There are three basic types of treble cornett: curved, straight and mute. The curved (Ger. krummer Zink, schwarzer Zink; It. cornetto curvo, cornetto alto (i.e. ‘loud’), cornetto nero) is the most common type, with over 140 extant examples. It is about 60 cm long and made of a single block of wood (plum, pear, maple etc.) cut into a curved shape and split lengthwise. A conical bore is carved out of each half and the pieces are then glued back together, the exterior planed to an octagonal profile, and the longitudinal joints secured by a series of bindings and a covering of black leather or parchment. The socket for the mouthpiece, which is slightly tapered, was sometimes strengthened by an external brass ferrule, and both the upper and lower ends of the instrument were occasionally adorned with silver mounts. There are six finger-holes and a thumb-hole (nearest to the mouthpiece). The instrument is often curved to the right, and the player’s right hand is placed lowermost, but many specimens are ‘left-handed’, curving the opposite way. Mouthpieces are made of ebony, ivory, or horn, but it is difficult to ascertain which extant examples are original; many are known to be replacements.

One of the specimens generally accepted as original is that of the late 16th-century curved cornett from Ambras. It is turned from horn, 14 mm wide, and is similar to a small trumpet mouthpiece in the deep curvature of the cup, but the rim is very sharp, resembling an acorn cup. Many pictures of cornett players show just such a small mouthpiece, and these depictions, together with instructions in several treatises, suggest that the small cup mouthpiece was usually placed in the corner of the mouth, the centre position being occasionally employed as an alternative.

The straight treble cornett (Ger. gerader Zink; It. cornetto diritto) is made of wood – usually yellow boxwood – with a conical bore as in the curved cornett, but turned on the outside to a circular cross-section, usually without ornamentation. Finger-holes and mouthpiece are as in the curved cornett. This was evidently the least common type, with only 13 extant instruments, although it seems to have been widely used before 1550 especially in Germany.
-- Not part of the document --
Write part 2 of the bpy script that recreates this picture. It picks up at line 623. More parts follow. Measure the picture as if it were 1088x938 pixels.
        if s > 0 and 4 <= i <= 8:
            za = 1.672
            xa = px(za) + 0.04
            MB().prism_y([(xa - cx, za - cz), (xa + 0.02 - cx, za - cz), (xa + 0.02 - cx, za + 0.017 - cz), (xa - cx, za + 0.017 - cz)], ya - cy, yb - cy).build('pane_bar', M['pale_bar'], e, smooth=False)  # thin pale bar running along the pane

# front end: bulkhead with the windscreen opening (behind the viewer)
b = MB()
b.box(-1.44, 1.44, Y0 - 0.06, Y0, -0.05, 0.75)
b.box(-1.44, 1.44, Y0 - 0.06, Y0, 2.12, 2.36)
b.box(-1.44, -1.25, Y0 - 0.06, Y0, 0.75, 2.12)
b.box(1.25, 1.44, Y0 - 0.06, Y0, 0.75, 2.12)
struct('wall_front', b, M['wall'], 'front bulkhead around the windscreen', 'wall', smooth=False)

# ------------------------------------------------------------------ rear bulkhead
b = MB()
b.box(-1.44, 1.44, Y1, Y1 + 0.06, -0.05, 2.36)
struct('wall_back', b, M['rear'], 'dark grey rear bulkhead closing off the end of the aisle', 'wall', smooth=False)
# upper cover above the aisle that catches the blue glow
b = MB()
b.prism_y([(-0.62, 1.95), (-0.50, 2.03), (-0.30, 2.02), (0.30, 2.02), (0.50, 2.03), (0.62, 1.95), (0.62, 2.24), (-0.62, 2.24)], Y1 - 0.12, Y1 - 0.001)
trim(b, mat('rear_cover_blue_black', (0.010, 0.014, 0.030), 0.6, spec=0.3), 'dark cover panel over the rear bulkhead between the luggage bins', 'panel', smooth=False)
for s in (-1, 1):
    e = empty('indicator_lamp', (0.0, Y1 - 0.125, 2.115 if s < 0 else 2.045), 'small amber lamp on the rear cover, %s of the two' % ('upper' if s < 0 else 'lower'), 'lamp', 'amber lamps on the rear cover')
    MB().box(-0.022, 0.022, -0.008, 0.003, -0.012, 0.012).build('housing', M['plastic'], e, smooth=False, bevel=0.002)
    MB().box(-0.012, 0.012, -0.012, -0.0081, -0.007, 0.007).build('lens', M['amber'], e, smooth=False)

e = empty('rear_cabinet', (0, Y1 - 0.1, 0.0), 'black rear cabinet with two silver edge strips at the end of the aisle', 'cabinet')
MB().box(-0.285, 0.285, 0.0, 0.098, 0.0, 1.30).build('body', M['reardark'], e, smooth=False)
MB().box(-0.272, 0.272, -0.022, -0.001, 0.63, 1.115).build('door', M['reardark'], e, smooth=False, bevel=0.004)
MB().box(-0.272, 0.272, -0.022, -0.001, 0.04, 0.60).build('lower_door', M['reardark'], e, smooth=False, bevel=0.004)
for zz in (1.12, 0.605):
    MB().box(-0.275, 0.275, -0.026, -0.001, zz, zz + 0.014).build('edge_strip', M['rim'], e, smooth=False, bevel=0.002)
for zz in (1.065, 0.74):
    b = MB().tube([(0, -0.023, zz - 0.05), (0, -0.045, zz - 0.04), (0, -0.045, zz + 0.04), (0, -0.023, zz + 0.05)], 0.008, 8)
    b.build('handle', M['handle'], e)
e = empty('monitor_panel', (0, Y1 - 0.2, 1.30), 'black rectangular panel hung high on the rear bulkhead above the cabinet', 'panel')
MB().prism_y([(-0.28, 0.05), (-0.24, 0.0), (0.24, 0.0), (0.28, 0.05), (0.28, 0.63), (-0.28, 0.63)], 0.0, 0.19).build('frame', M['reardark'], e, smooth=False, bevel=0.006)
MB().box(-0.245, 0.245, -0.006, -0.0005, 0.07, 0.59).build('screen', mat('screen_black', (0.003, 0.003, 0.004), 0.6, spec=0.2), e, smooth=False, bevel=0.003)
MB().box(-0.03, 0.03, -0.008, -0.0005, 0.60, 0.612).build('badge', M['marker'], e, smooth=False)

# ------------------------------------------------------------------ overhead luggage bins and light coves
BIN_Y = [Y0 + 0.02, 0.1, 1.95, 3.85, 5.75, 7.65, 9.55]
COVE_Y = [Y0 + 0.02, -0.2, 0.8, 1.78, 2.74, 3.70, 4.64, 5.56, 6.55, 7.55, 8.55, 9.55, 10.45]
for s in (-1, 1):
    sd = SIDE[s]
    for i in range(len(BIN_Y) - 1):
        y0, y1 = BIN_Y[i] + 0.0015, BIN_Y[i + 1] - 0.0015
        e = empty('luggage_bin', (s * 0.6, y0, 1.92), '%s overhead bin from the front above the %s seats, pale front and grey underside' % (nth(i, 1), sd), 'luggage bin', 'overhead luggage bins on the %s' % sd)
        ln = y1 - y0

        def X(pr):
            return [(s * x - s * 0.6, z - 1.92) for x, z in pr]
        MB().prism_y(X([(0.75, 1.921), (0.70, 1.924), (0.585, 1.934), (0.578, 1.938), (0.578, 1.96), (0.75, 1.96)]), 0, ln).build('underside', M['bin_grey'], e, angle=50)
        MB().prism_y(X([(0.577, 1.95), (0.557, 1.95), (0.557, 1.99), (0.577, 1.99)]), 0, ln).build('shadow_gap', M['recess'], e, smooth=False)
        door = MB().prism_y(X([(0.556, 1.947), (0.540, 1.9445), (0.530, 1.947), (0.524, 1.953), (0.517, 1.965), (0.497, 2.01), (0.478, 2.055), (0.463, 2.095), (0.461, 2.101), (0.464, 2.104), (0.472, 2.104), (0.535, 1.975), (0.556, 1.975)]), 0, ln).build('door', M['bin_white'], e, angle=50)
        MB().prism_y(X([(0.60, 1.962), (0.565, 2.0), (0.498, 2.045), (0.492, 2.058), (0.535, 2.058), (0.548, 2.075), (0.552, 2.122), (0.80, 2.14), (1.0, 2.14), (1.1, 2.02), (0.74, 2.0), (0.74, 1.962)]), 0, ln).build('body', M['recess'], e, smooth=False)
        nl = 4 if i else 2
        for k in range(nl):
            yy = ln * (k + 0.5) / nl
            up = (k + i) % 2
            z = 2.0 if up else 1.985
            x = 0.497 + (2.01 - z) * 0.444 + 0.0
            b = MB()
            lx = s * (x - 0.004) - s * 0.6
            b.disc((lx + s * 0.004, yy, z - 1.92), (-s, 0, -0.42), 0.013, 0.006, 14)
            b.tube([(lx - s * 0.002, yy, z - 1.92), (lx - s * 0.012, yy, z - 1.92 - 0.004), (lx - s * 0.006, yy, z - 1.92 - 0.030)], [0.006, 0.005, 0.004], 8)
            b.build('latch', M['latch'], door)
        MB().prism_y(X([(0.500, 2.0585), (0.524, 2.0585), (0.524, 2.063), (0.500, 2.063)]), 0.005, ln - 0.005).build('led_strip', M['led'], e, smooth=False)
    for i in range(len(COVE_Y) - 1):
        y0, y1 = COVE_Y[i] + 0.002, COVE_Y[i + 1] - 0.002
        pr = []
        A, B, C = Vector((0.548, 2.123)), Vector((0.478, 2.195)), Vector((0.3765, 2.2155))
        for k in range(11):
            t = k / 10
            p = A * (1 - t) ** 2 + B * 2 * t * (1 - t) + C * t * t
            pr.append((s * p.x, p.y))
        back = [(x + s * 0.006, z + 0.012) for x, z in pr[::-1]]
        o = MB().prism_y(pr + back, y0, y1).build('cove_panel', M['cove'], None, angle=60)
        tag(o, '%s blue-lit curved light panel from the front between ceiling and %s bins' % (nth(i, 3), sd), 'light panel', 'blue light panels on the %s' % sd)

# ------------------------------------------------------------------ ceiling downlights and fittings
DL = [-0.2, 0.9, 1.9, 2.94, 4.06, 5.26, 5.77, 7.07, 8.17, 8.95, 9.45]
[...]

The mute cornett (Ger. stiller Zink; It. cornetto muto) is made like the straight cornett, but its mouthpiece is not detachable, being turned in the wood at the top end of the instrument instead. The conical cup merges into the bore, usually without a sharp break, causing a softening and veiling of the tone quality. Many fine boxwood specimens are in the Brussels Conservatory museum; most of these are from late 16th-century Venice, where Vincenzo Galilei (Dialogo, 1581) said that the best cornetts of his day were made.